Home Depot also raised its dividend 15% -- and that's after raising it 10% for the past two years. The quarterly dividend of $1.90 brings its yield up to 1.9% at the current price, far above the S&P 500 average of 1.39%.
Expect a slowdown but also further growth
Management said to expect sales and comps to be "slightly positive" in 2022. It's guiding for margins to stay flat with 2021 levels, which were lower than 2020 levels due to higher costs and supply-chain investment. It also expects net income to post low growth. Wall Street is expecting $153.6 billion in 2022 revenue, or a 1.6% increase from 2021, and $16.25 in earnings per share (EPS) for 2022, ahead of $15.53 in 2021.
The company posted record sales in 2021 and expects to outdo that in 2022, and management said its goal is to grow to $200 million in sales over time.
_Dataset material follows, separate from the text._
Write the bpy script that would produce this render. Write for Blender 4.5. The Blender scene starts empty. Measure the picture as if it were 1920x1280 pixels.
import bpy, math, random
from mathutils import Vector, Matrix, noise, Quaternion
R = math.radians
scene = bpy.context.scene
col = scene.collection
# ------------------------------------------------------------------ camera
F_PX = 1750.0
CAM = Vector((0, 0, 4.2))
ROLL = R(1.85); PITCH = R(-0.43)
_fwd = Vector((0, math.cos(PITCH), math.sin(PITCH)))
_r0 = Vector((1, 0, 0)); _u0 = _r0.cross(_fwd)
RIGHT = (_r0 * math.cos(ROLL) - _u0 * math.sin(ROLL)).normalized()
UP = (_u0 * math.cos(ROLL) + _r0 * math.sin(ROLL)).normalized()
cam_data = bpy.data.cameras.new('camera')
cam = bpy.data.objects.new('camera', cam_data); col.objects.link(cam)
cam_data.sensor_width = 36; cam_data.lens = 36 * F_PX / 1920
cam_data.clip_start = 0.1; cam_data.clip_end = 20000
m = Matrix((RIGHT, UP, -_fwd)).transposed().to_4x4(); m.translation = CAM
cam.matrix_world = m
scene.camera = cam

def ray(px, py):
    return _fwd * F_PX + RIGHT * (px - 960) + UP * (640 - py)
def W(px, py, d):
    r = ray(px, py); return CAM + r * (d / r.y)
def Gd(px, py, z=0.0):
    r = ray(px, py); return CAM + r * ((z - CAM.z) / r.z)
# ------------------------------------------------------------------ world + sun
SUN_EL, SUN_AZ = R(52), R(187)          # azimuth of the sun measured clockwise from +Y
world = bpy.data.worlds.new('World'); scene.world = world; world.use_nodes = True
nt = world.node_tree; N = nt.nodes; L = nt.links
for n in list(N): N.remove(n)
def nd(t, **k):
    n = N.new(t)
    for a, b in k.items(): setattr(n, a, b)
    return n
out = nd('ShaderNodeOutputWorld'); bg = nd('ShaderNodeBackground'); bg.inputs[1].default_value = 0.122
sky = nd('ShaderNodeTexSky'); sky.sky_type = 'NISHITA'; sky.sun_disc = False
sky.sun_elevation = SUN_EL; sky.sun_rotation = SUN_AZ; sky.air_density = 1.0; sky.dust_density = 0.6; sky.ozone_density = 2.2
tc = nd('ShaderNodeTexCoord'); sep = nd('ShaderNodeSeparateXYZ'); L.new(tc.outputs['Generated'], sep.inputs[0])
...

It sees a $900 billion market opportunity in North America, and between this opportunity and the company's efficient business practices, that looks highly acheivable. The housing market is still hot, and it's expected to keep surging in 2022, supporting a bigger market for Home Depot.
Several pressures exist going into 2022 in the form of continued supply-chain logjams and inflation, and Home Depot is responding with price raises where necessary. It's also heavily investing in its own supply distribution network and omnichannel shopping features. It renovated several hundred stores in 2021 with its GSR (or "get stores right") initiative, resulting in record sales per square foot of $605. It plans to renovate several hundred more this year, which could apply short-term pressure for long-term efficiency. Its longer-term goal is to post "best-in-class" operating-profit dollar growth and return on invested capital.
Why Home Depot is a solid long-term pick
Investors weren't thrilled with the earnings outlook and lower margins, and Home Depot stock fell nearly 9% after the fourth-quarter results were released. As for outlook, it's not a surprising forecast, and any growth on top of two past years is a positive sign for where the company is headed.
Home Depot stock has gained 117% over the past five years, outdoing the S&P 500. It's a solid value stock with a clear market opportunity, efficient capital usage, and a strong dividend. Slowing growth shouldn't scare investors, and now is an excellent time for new investors to buy shares on the dip.